Miriam O’Leary, 68, who lives about a block from the scene, said she hurried outside and saw Clay running toward the wreck just one minute after the loud crash jolted her awake.

“He said to me: ‘Did you hear that?’ And I said yes,” O’Leary said. “I thought he was going to help … I think they (police) said: ‘Oh, eyewitness, boom, done.’ I think they think it’s an open-and-shut case. It’s not. I think they have the wrong person. And that’s what I’ll tell the judge.”

But Abington Deputy Chief Patrick Molloy said he’s confident his department has the right suspects.

Two unrelated witnesses – another neighbor awoken by the crash and a passing motorist – told officers Clay was behind the wheel, with Hakeem Williams, 26, in the passenger seat, when the July 30 crash occurred, Molloy said. The neighbor told police the two men cursed at him and ordered him to go back inside when he approached the wreckage, Molloy added.

While eyewitness identification can frequently be wrong, Molloy noted that “the totality of the circumstances” – including Clay’s proximity to the scene, clothing found in the car linked to Williams, and “other evidence and statements they may have gathered” – led officers to charge the pair.

“It looks like this is a routine, slam-dunk case,” Molloy said.

Still, he’s so concerned about the allegations of racial profiling that he notified the Willow Grove chapter of the NAACP, as his department does whenever bias accusations arise. Leaders of the civil-rights group and police department signed cooperation agreements in 1998 and again last January in an effort to reduce racially biased policing.

If this all sounds like a big brouhaha over a bunch of traffic tickets, both sides say the dispute highlights bigger issues.

“The reality today is we deal with complaints of racial profiling more frequently,” Molloy said. “It’s a cause for concern, because we don’t want to violate anyone’s rights based on race – or anything else.”

And Abington police work hard to avoid bias in policing, participating in youth mentoring, programs aimed at reducing “disproportionate minority contact,” and other outreach intended to improve police relationships with people of color, Molloy said.

For Clay, the case marks the first time he’s ever been charged with a crime.

Living in North Philadelphia, he knows plenty of people with troubled childhoods. In high school, he wrote a paper about what drives students to drop out and launched a business selling inspirational T-shirts with the slogan “Humble Warrior” as part of that senior project. He’s now working on a documentary he calls “The Black Man’s Mindset.” He’s also an amateur boxer.

In between those projects and his ministry studies, he works at Deliverance Evangelistic Church in North Philadelphia, where his late father was a deacon.

His troubles in Abington aren’t just an inconvenience that could potentially cost him thousands of dollars in fines and a tainted reputation.

Instead, he said, it’s God’s way of opening his eyes to racism.

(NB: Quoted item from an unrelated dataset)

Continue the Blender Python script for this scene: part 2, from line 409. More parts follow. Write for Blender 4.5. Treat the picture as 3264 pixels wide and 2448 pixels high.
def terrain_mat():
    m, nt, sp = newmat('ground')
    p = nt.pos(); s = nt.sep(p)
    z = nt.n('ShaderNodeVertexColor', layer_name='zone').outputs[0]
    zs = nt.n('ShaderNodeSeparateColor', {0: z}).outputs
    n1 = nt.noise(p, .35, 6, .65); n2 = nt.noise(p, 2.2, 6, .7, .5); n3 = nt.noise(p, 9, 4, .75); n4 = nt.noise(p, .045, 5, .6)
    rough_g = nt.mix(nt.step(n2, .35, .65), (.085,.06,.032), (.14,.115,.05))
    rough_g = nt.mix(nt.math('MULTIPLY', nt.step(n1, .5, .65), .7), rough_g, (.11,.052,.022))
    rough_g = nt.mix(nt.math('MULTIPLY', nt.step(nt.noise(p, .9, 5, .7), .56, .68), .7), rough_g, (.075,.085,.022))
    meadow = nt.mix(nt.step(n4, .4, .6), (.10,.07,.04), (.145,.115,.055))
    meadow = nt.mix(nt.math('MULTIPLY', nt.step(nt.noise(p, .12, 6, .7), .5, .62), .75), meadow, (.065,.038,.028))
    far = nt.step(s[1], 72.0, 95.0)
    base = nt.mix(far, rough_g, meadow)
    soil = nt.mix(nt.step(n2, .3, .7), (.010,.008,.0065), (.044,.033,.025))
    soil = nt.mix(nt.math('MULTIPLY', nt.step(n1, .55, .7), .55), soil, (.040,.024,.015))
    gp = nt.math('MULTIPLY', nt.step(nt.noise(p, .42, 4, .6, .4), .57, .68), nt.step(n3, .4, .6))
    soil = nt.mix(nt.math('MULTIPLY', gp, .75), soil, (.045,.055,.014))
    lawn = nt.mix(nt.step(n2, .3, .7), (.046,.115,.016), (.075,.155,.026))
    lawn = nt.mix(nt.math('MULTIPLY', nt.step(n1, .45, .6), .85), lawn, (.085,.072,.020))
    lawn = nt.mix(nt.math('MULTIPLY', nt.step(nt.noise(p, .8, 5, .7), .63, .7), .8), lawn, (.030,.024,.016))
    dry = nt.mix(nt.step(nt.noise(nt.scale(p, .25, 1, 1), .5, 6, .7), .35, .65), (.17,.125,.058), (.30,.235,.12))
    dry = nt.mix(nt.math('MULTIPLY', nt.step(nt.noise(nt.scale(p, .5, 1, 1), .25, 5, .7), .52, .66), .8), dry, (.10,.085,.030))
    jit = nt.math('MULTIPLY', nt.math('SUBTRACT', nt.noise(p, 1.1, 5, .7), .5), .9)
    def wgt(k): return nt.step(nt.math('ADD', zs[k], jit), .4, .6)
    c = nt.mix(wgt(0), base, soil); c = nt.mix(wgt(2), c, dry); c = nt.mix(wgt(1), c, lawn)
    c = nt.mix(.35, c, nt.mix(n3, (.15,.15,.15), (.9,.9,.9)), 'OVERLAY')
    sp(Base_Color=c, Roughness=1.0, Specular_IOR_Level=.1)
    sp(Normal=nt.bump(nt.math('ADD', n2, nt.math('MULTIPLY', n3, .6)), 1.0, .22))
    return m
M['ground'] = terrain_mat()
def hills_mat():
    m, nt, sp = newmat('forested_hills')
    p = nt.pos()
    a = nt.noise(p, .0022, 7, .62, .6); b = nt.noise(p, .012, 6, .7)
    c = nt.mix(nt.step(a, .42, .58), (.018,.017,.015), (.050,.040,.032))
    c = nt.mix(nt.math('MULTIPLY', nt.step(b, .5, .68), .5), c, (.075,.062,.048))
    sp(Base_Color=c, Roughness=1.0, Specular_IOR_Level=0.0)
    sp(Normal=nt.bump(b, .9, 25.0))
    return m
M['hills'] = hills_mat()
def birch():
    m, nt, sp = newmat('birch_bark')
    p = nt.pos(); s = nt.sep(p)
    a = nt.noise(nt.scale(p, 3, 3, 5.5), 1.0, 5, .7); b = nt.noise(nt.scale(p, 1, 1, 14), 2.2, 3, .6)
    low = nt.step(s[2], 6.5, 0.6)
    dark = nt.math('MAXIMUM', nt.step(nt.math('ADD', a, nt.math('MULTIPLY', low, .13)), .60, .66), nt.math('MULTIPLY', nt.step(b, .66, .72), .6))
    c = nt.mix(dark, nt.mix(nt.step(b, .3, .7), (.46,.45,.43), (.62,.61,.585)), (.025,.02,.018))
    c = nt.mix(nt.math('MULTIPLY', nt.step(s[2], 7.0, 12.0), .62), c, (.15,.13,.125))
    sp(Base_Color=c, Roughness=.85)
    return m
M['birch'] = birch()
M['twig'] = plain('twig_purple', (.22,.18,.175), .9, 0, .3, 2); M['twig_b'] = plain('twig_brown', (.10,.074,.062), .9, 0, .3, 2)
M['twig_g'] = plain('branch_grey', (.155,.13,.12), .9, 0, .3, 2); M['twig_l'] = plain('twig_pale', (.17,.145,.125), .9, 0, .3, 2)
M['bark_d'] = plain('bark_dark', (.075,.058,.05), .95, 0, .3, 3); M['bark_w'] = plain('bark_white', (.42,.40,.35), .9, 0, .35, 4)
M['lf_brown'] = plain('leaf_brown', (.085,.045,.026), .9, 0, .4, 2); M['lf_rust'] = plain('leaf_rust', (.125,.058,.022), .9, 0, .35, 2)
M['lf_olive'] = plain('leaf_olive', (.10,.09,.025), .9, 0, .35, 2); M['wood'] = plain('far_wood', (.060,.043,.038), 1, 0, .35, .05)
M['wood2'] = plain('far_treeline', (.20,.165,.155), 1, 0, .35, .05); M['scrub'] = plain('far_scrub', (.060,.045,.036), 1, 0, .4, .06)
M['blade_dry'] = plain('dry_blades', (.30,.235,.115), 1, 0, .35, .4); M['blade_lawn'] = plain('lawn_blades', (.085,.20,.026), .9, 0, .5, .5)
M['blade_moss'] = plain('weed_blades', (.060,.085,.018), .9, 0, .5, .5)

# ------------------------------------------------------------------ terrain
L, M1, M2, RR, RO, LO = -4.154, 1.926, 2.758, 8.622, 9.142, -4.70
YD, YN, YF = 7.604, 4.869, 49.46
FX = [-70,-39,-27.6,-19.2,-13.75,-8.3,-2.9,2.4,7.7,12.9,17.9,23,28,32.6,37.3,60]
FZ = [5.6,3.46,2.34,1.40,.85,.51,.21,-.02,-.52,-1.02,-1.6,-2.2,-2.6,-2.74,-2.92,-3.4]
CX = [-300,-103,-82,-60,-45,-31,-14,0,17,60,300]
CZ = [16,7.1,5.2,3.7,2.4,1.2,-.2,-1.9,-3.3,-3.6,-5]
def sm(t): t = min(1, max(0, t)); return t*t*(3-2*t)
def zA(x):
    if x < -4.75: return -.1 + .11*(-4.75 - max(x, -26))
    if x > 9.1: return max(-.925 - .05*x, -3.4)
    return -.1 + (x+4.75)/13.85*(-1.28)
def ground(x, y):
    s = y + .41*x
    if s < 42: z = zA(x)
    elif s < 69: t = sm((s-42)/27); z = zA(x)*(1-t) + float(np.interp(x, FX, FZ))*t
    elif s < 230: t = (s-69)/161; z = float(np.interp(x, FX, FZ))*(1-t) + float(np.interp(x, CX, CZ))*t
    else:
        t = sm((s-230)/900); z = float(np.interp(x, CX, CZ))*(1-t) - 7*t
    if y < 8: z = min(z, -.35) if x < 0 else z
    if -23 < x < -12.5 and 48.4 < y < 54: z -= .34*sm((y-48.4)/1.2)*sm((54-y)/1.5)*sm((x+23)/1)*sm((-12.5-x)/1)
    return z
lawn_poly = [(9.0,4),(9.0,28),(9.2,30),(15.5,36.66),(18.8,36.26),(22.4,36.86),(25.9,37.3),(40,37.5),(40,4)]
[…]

“I think God is trying to show me this is the real world. This is how life is,” Clay said. “For me to actually see racism repeat itself all over and over and over – but for the first time in my life to actually experience it – I’m like wow! I see what He’s doing. God makes leaders. I see that he’s trying to make me a better leader. There’s a purpose behind it. So I’m going to just give it to God at the end of the day.”